↓↓↓
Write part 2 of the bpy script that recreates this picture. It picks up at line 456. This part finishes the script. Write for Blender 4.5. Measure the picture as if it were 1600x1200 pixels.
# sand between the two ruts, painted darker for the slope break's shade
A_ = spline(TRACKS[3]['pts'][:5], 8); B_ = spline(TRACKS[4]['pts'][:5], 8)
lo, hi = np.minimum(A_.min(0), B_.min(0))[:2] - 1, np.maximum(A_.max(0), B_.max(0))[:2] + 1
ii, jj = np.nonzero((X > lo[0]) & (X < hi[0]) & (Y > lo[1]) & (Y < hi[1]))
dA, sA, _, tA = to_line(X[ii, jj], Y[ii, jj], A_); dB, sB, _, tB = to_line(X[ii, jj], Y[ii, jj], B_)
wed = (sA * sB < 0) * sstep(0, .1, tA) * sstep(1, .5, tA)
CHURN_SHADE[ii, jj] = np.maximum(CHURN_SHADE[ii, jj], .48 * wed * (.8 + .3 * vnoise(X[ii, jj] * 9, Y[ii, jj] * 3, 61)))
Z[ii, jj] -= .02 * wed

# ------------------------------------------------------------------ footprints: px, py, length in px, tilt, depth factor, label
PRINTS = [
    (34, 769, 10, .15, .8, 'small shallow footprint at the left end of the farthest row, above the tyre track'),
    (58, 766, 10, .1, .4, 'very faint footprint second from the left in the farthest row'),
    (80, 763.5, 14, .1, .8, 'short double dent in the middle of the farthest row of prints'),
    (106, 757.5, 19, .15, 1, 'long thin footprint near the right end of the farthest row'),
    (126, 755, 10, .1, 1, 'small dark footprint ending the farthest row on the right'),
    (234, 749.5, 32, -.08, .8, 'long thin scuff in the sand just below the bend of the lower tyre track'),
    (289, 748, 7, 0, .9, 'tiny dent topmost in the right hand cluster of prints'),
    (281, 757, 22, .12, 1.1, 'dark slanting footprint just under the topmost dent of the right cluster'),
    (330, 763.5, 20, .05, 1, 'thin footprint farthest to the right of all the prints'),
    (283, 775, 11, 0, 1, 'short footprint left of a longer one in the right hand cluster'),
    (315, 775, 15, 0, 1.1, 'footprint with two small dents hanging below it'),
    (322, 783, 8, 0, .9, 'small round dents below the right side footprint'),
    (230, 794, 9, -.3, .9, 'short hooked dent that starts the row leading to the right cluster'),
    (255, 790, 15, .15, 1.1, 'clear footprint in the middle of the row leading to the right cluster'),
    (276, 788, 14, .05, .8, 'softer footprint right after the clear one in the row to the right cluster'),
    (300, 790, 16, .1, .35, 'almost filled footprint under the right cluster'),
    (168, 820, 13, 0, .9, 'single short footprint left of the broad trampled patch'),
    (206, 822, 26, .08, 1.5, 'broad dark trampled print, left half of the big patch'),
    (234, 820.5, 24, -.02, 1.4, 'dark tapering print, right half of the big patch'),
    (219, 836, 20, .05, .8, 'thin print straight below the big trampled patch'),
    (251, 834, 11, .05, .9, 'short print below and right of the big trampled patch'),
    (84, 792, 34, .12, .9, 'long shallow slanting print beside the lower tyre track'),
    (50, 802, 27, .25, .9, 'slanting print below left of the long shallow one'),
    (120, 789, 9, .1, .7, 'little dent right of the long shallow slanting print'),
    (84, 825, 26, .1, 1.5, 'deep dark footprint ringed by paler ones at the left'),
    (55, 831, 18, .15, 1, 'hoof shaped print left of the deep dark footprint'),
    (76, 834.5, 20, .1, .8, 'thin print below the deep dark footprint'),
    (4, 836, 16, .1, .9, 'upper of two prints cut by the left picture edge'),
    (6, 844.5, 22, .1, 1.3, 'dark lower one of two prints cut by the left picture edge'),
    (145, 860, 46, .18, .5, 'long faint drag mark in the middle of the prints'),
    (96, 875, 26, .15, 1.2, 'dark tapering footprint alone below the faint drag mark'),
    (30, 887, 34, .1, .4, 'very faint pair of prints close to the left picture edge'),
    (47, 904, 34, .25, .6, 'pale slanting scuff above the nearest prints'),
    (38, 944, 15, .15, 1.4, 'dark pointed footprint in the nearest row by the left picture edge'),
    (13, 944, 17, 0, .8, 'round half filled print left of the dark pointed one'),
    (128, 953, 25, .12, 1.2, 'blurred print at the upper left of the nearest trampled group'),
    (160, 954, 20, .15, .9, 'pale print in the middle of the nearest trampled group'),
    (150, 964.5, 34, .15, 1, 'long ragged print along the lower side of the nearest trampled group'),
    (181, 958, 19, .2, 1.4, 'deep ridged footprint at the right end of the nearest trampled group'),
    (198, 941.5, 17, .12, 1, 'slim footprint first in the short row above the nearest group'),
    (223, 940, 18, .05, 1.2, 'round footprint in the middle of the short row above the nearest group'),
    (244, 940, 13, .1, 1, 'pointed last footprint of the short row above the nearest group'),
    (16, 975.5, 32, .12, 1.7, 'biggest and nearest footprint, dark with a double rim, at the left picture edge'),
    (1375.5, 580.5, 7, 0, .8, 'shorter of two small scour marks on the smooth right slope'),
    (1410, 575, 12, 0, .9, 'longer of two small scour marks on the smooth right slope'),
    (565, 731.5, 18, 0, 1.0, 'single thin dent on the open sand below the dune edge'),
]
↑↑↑
(PROBLEM DESCRIPTION) Write the material out exactly, with nothing left out.

(THE SOLUTION)
Write part 2 of the bpy script that recreates this picture. It picks up at line 456. This part finishes the script. Write for Blender 4.5. Measure the picture as if it were 1600x1200 pixels.
# sand between the two ruts, painted darker for the slope break's shade
A_ = spline(TRACKS[3]['pts'][:5], 8); B_ = spline(TRACKS[4]['pts'][:5], 8)
lo, hi = np.minimum(A_.min(0), B_.min(0))[:2] - 1, np.maximum(A_.max(0), B_.max(0))[:2] + 1
ii, jj = np.nonzero((X > lo[0]) & (X < hi[0]) & (Y > lo[1]) & (Y < hi[1]))
dA, sA, _, tA = to_line(X[ii, jj], Y[ii, jj], A_); dB, sB, _, tB = to_line(X[ii, jj], Y[ii, jj], B_)
wed = (sA * sB < 0) * sstep(0, .1, tA) * sstep(1, .5, tA)
CHURN_SHADE[ii, jj] = np.maximum(CHURN_SHADE[ii, jj], .48 * wed * (.8 + .3 * vnoise(X[ii, jj] * 9, Y[ii, jj] * 3, 61)))
Z[ii, jj] -= .02 * wed

# ------------------------------------------------------------------ footprints: px, py, length in px, tilt, depth factor, label
PRINTS = [
    (34, 769, 10, .15, .8, 'small shallow footprint at the left end of the farthest row, above the tyre track'),
    (58, 766, 10, .1, .4, 'very faint footprint second from the left in the farthest row'),
    (80, 763.5, 14, .1, .8, 'short double dent in the middle of the farthest row of prints'),
    (106, 757.5, 19, .15, 1, 'long thin footprint near the right end of the farthest row'),
    (126, 755, 10, .1, 1, 'small dark footprint ending the farthest row on the right'),
    (234, 749.5, 32, -.08, .8, 'long thin scuff in the sand just below the bend of the lower tyre track'),
    (289, 748, 7, 0, .9, 'tiny dent topmost in the right hand cluster of prints'),
    (281, 757, 22, .12, 1.1, 'dark slanting footprint just under the topmost dent of the right cluster'),
    (330, 763.5, 20, .05, 1, 'thin footprint farthest to the right of all the prints'),
    (283, 775, 11, 0, 1, 'short footprint left of a longer one in the right hand cluster'),
    (315, 775, 15, 0, 1.1, 'footprint with two small dents hanging below it'),
    (322, 783, 8, 0, .9, 'small round dents below the right side footprint'),
    (230, 794, 9, -.3, .9, 'short hooked dent that starts the row leading to the right cluster'),
    (255, 790, 15, .15, 1.1, 'clear footprint in the middle of the row leading to the right cluster'),
    (276, 788, 14, .05, .8, 'softer footprint right after the clear one in the row to the right cluster'),
    (300, 790, 16, .1, .35, 'almost filled footprint under the right cluster'),
    (168, 820, 13, 0, .9, 'single short footprint left of the broad trampled patch'),
    (206, 822, 26, .08, 1.5, 'broad dark trampled print, left half of the big patch'),
    (234, 820.5, 24, -.02, 1.4, 'dark tapering print, right half of the big patch'),
    (219, 836, 20, .05, .8, 'thin print straight below the big trampled patch'),
    (251, 834, 11, .05, .9, 'short print below and right of the big trampled patch'),
    (84, 792, 34, .12, .9, 'long shallow slanting print beside the lower tyre track'),
    (50, 802, 27, .25, .9, 'slanting print below left of the long shallow one'),
    (120, 789, 9, .1, .7, 'little dent right of the long shallow slanting print'),
    (84, 825, 26, .1, 1.5, 'deep dark footprint ringed by paler ones at the left'),
    (55, 831, 18, .15, 1, 'hoof shaped print left of the deep dark footprint'),
    (76, 834.5, 20, .1, .8, 'thin print below the deep dark footprint'),
    (4, 836, 16, .1, .9, 'upper of two prints cut by the left picture edge'),
    (6, 844.5, 22, .1, 1.3, 'dark lower one of two prints cut by the left picture edge'),
    (145, 860, 46, .18, .5, 'long faint drag mark in the middle of the prints'),
    (96, 875, 26, .15, 1.2, 'dark tapering footprint alone below the faint drag mark'),
    (30, 887, 34, .1, .4, 'very faint pair of prints close to the left picture edge'),
    (47, 904, 34, .25, .6, 'pale slanting scuff above the nearest prints'),
    (38, 944, 15, .15, 1.4, 'dark pointed footprint in the nearest row by the left picture edge'),
    (13, 944, 17, 0, .8, 'round half filled print left of the dark pointed one'),
    (128, 953, 25, .12, 1.2, 'blurred print at the upper left of the nearest trampled group'),
    (160, 954, 20, .15, .9, 'pale print in the middle of the nearest trampled group'),
    (150, 964.5, 34, .15, 1, 'long ragged print along the lower side of the nearest trampled group'),
    (181, 958, 19, .2, 1.4, 'deep ridged footprint at the right end of the nearest trampled group'),
    (198, 941.5, 17, .12, 1, 'slim footprint first in the short row above the nearest group'),
    (223, 940, 18, .05, 1.2, 'round footprint in the middle of the short row above the nearest group'),
    (244, 940, 13, .1, 1, 'pointed last footprint of the short row above the nearest group'),
    (16, 975.5, 32, .12, 1.7, 'biggest and nearest footprint, dark with a double rim, at the left picture edge'),
    (1375.5, 580.5, 7, 0, .8, 'shorter of two small scour marks on the smooth right slope'),
    (1410, 575, 12, 0, .9, 'longer of two small scour marks on the smooth right slope'),
    (565, 731.5, 18, 0, 1.0, 'single thin dent on the open sand below the dune edge'),
]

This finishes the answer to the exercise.